Viajando

Cidadezinha Qualquer
Casas entre bananeiras
mulheres entre laranjeiras
pomar amor cantar.
Um homem vai devagar.

Um cachorro vai devagar.
Um burro vai devagar.
Devagar… as janelas olham.
Eta vida besta, meu Deus.
Carlos Drummond de Andrade

São duzentos e oitenta quilômetros de distância e mais de quatro horas de solavancos e ruídos estranhos em ônibus certamente confortáveis na década de 60. Não, não é só isso. Coloca na fita aê meninos chorando, homens etílicos resmungando e mulheres cochichando em cem decibéis. Tem a poeira também. Dois quilos por cabeça, pós-viagem.

Enfim.

~*~

A cidadezinha, como aquela do poema de Drummond, tem algo em torno de dois mil habitantes.

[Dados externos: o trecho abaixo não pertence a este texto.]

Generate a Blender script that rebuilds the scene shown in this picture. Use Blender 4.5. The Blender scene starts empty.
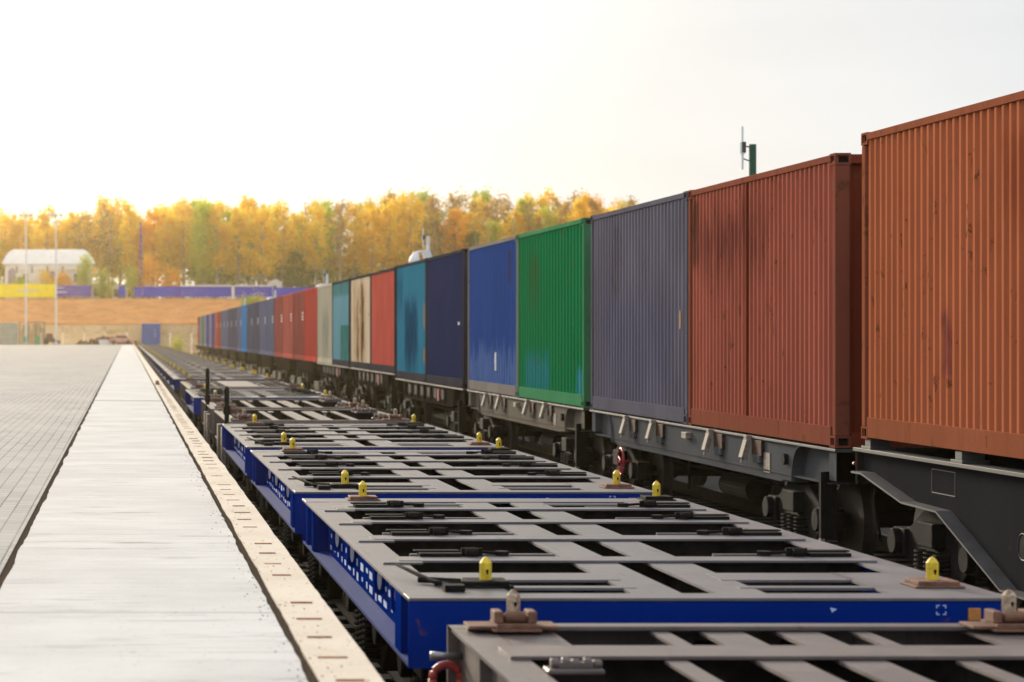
import bpy, bmesh, math, random
from mathutils import Vector, noise as mnoise
R = math.radians
random.seed(7)
S = bpy.context.scene
COL = S.collection

# ------------------------------------------------------------------ camera
CH = 2.40                       # camera height over the rail tops
F = 2300.0                      # focal length in pixels of the 1024 px frame
cam_d = bpy.data.cameras.new('camera')
cam = bpy.data.objects.new('camera', cam_d); COL.objects.link(cam)
cam.location = (0, 0, CH); cam.rotation_euler = (R(90), 0, 0)
cam_d.sensor_width = 36; cam_d.lens = 36 * F / 1024
cam_d.shift_x = (512 - 127) / 1024; cam_d.shift_y = -6 / 1024
cam_d.clip_start = .2; cam_d.clip_end = 6000
cam_d.dof.use_dof = True; cam_d.dof.focus_distance = 19; cam_d.dof.aperture_fstop = 3.4
S.camera = cam

# ------------------------------------------------------------------ sky, sun, exposure
SUN_AZ, SUN_EL = R(-16), R(15)  # azimuth measured from +Y towards +X
sun_dir = Vector((math.sin(SUN_AZ) * math.cos(SUN_EL), math.cos(SUN_AZ) * math.cos(SUN_EL), math.sin(SUN_EL)))
W = bpy.data.worlds.new('World'); S.world = W; W.use_nodes = True
nt = W.node_tree; nt.nodes.clear()
def wn(t, **k):
    n = nt.nodes.new(t)
    for a, b in k.items(): setattr(n, a, b)
    return n
sky = wn('ShaderNodeTexSky', sky_type='NISHITA', sun_disc=False)
sky.sun_elevation = SUN_EL; sky.sun_rotation = SUN_AZ; sky.dust_density = 2
skys = wn('ShaderNodeVectorMath', operation='SCALE'); skys.inputs['Scale'].default_value = .10
nt.links.new(sky.outputs[0], skys.inputs[0])
tc = wn('ShaderNodeTexCoord')
dot = wn('ShaderNodeVectorMath', operation='DOT_PRODUCT'); dot.inputs[1].default_value = sun_dir
nrm = wn('ShaderNodeVectorMath', operation='NORMALIZE')
nt.links.new(tc.outputs['Generated'], nrm.inputs[0]); nt.links.new(nrm.outputs[0], dot.inputs[0])
ramp = wn('ShaderNodeValToRGB')         # overcast veil: bright and warm around the sun, pale grey away from it
cr = ramp.color_ramp
cr.elements[0].position = 0.0; cr.elements[0].color = (.80, .84, .92, 1)
cr.elements[1].position = 1.0; cr.elements[1].color = (3.2, 2.7, 2.0, 1)
for p, c in ((.24, (.94, .96, 1.0)), (.60, (.80, .82, .85)), (.79, (.64, .665, .70)), (.87, (.73, .73, .73)), (.915, (.93, .90, .84)), (.955, (1.45, 1.30, .98))):
    e = cr.elements.new(p); e.color = (*c, 1)
nt.links.new(dot.outputs['Value'], ramp.inputs[0])
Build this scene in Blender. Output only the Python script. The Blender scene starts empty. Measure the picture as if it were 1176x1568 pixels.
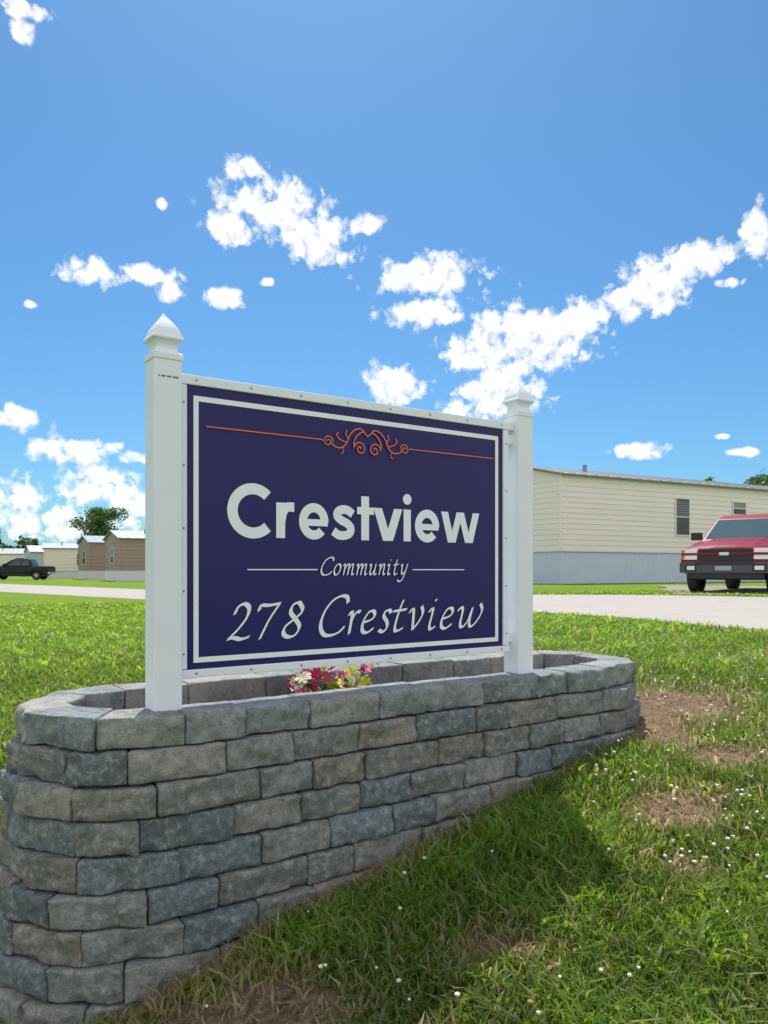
import bpy, bmesh, math, random
import numpy as np
from mathutils import Vector, Matrix, noise as mn
random.seed(7); rng=np.random.default_rng(7)
S=bpy.context.scene
S.view_settings.view_transform='Standard'; S.view_settings.look='None'
S.view_settings.exposure=0; S.view_settings.gamma=1
E=1.5
UX,UY=.82,.5724            # direction along the sign / planter
A=(-.756,2.36)             # planter frame origin
SG=(-.684,2.58)            # sign frame origin
ANG=math.atan2(UY,UX)

# ---------------------------------------------------------------- terrain
def sst(a,b,x):
    t=np.clip((np.asarray(x,float)-a)/(b-a),0,1); return t*t*(3-2*t)
def g(X,Y):
    X=np.asarray(X,float);Y=np.asarray(Y,float)
    F=-.82+.30*sst(-6,8,X)
    P=np.maximum(-1.5+.13*3*np.tanh(X/3)+.155*Y,-2.0)-.13*sst(.3,1.1,-X)*(1-sst(2.6,4.5,Y))
    k=.2
    h=np.clip(.5+.5*(F-P)/k,0,1)
    z=F*(1-h)+P*h-k*h*(1-h)
    z=z+.012*np.sin(X*2.1+.6*np.sin(Y*1.3))*np.cos(Y*1.7+X*.4)*(1-sst(9,14,np.hypot(X,Y)))
    return z+E
def gz(x,y): return float(g(x,y))
def vn(X,Y):
    return (np.sin(X*3.1+1.7*np.sin(Y*2.3+.5))+np.sin(Y*4.3+1.3*np.sin(X*3.7+2))+np.sin(X*7.9+Y*5.3+np.sin(Y*9))+np.sin(X*1.3-Y*1.9))/4
def plan_dist(X,Y,r=.4):
    dx=X-A[0];dy=Y-A[1]
    u=dx*UX+dy*UY; v=-dx*UY+dy*UX
    uc=np.clip(u,.12,2.28)
    return np.hypot(u-uc,v-.4)-r
PATCH=[(1.52,4.15,.32,.38,1.2),(1.35,3.75,.17,.25,1.0),(1.14,2.9,.17,.17,.85),(1.5,3.3,.22,.14,.7),(1.0,2.55,.12,.12,.6),(.3,2.25,.18,.10,.6),(-.32,2.05,.34,.20,.9),(2.0,3.6,.25,.16,.5),(2.6,5.2,.5,.2,.35),(.1,1.9,.2,.1,.5)]
def dry(X,Y):
    X=np.asarray(X,float);Y=np.asarray(Y,float)
    d=np.zeros_like(X)
    for (x,y,sx,sy,a) in PATCH:
        d=np.maximum(d,a*np.exp(-((X-x)/sx)**2-((Y-y)/sy)**2))
    w=plan_dist(X,Y)
    d=np.maximum(d,.8*(1-sst(.08,.22,w))*(1-.75*sst(-.5,.4,X)))
    d=d+.35*vn(X*2.2,Y*2.2)*(d>.08)
    d=d+.14*np.maximum(vn(X*1.1+3,Y*1.3),0)
    return np.clip(d,0,1)

# ---------------------------------------------------------------- node helpers
def mat(name):
    m=bpy.data.materials.new(name); m.use_nodes=True
    nt=m.node_tree
    return m,nt,nt.nodes['Principled BSDF'],nt.nodes['Material Output']
def simple(name,col,rough=.5,metal=0,var=.12,scale=8,bump=0,bscale=60,spec=None,coat=0):
    m,nt,p,o=mat(name)
    p.inputs['Roughness'].default_value=rough; p.inputs['Metallic'].default_value=metal
    if spec is not None: p.inputs['Specular IOR Level'].default_value=spec
    if coat: p.inputs['Coat Weight'].default_value=coat; p.inputs['Coat Roughness'].default_value=.05
    tc=nt.nodes.new('ShaderNodeTexCoord')
    n=nt.nodes.new('ShaderNodeTexNoise'); n.inputs['Scale'].default_value=scale; n.inputs['Detail'].default_value=4
    nt.links.new(tc.outputs['Object'],n.inputs['Vector'])
    r=nt.nodes.new('ShaderNodeMix'); r.data_type='RGBA'
    r.inputs[6].default_value=(*[c*(1-var) for c in col],1); r.inputs[7].default_value=(*[min(1,c*(1+var)) for c in col],1)
    nt.links.new(n.outputs['Fac'],r.inputs[0]); nt.links.new(r.outputs[2],p.inputs['Base Color'])
    if bump:
        b=nt.nodes.new('ShaderNodeBump'); b.inputs['Strength'].default_value=bump; b.inputs['Distance'].default_value=.01
        n2=nt.nodes.new('ShaderNodeTexNoise'); n2.inputs['Scale'].default_value=bscale; n2.inputs['Detail'].default_value=4
        nt.links.new(tc.outputs['Object'],n2.inputs['Vector']); nt.links.new(n2.outputs['Fac'],b.inputs['Height']); nt.links.new(b.outputs[0],p.inputs['Normal'])
    return m

def new_obj(name,verts,faces,mats=None,midx=None,smooth=False,parent=None):
    me=bpy.data.meshes.new(name); me.from_pydata([tuple(v) for v in verts],[],[tuple(f) for f in faces]); me.update()
    ob=bpy.data.objects.new(name,me); S.collection.objects.link(ob)
    if mats:
        for m in (mats if isinstance(mats,list) else [mats]): me.materials.append(m)
    if midx is not None: me.polygons.foreach_set('material_index',list(midx))
    if smooth: me.polygons.foreach_set('use_smooth',[True]*len(me.polygons))
    if parent: ob.parent=parent
    return ob
def empty(name,loc=(0,0,0),rz=0):
    e=bpy.data.objects.new(name,None); e.location=loc; e.rotation_euler=(0,0,rz); e.empty_display_size=.2
    S.collection.objects.link(e); return e
class MB:
    def __init__(s): s.v=[];s.f=[];s.m=[]
    def add(s,vs,fs,mi=0):
        o=len(s.v); s.v+= [tuple(x) for x in vs]; s.f+=[tuple(i+o for i in f) for f in fs]; s.m+=[mi]*len(fs)
    def box(s,x0,x1,y0,y1,z0,z1,mi=0):
        vs=[(x0,y0,z0),(x1,y0,z0),(x1,y1,z0),(x0,y1,z0),(x0,y0,z1),(x1,y0,z1),(x1,y1,z1),(x0,y1,z1)]
        s.add(vs,[(0,3,2,1),(4,5,6,7),(0,1,5,4),(1,2,6,5),(2,3,7,6),(3,0,4,7)],mi)
    def obj(s,name,mats,parent=None,smooth=False,bevel=0,auto=None):
        ob=new_obj(name,s.v,s.f,mats,s.m,smooth,parent)
        if bevel:
            b=ob.modifiers.new('b','BEVEL'); b.width=bevel; b.segments=2; b.limit_method='ANGLE'; b.angle_limit=math.radians(35)
        return ob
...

Tem não; tinha. Há três anos que mais de dois mil homens chegaram a cidade. A população, em questão de dias, dobrou. Isso por conta de uma maldita barragem em construção nas proximidades. Dessas inúmeras que estão aparecendo ao longo do curso do rio Tocantins. Resultado da ‘modernidade’: uma curiosa inflação nos preços na hospedagem em função do aumento da demanda. Apareceram também generosos arredondamentos nos abdomens das adolescentes, mas aí já é outra história.

O estado se vangloria de exportar energia. Um trunfo, para medinhos aqui e acolá de crise energética. O que o povo daqui não se orgulha é da salgada conta da companhia elétrica. Isso é: abundância há para exportação, mas nós, os manés aqui, pagamos mais caros que os vizinhos que a compram. Vai entender.

Voltando a cidadezinha. Existem dois hotéis. Indicaram-me o melhor e, afugentado que fui da diária de R$ 85,00 (sério.), procurei a segunda opção. Um pouco mais leve o castigo-sem-crime: abateram vinte pilas do concorrente. Por certo, o péssimo atendimento fazia parte do pacote; demoraram vinte minutos para me atender no balcão. Sem ao menos me registrar, o hoteleiro indicou uma sonolenta e mal-vestida camareira para me acompanhar ao quarto 23.

Passos lentos. Lentíssimos. Corredor longo, escuro. Não fedia, pelo menos. Quarto com ar-condicionado, TV colocado em um dos beliches. A moçoila me pergunta se quero travesseiro e toalha (SSSIIIICCCC!!!). Aceno, perplexo, a cabeça pra cima e pra baixo. Ela sai. Fecho a porta. Jogo a mala em uma das camas, e na outra – não antes de soltar um suspiro genioso de felicidade pelo descanso que, enfim, apareceria – deito suavemente.

Nada suave foi o estrondo da cama se partindo. Poupo palavras. Taí a foto pra dispensá-las.

~*~

O banheiro, um caso a parte. Limpíssimo, é bom dizer. Mas sem sabonete. E com o piso inclinado. Tomo banho e a água escorre para debaixo da cama, lá no quarto.

~*~

Depois de três dias de trabalho – e os poupo de detalhes sobre o café da manhã e demais minúcias culinárias – durmo parcas seis horas, acordando às cinco da manhã. Em trinta minutos, o ônibus sairia. Estava meio atrasado, pra variar. Chego na portaria faltando dez minutos para a batedeira motorizada partir. Não havia ninguém. Ninguém queria receber pela minha estadia. Olho para um lado, para outro, e deixo, feliz e finalmente, o famigerado “Hotel Central“.

4 Comments

  • Dourado

    junho 22, 2007 at 22:28

    Sou louco por viagens, qualquer dia tento postar sobre meu desprazer de conhecer o Hotel do Viajante, em Piripiri.

    Abraços.

  • Allan

    junho 23, 2007 at 14:36

    Isso por que você não conheceu os lugarejos que visitava a trabalho, no interior da Bahia. Ar-condicionado? TelevisãoO
    E você aida reclama.

  • Cláudio Costa

    junho 24, 2007 at 12:36

    1. “Cidadezinha qualquer” eu conheço desde criança, lendo o Drummond e identificando a vila narrada no poema com minha Nova Era-MG.
    2. Já vivi experiência igual à sua: hotelzinho mequetrefe, cama que se parte e água do banheiro invadindo o quarto! Só que não tive sua verve literária pra descrevê-la tão bem. Parabéns.
    3. Por coincidência, tenho um irmão, engenheiro, que trabalha numa daquelas empresas que constroem barragens: já morou em algumas cidades do Tocantins e fala-me, principalmente, do calor.

  • Lino

    junho 25, 2007 at 23:46

    Já enfrentei situação semelhante e, confesso, isso não me deixou nenhuma saudade.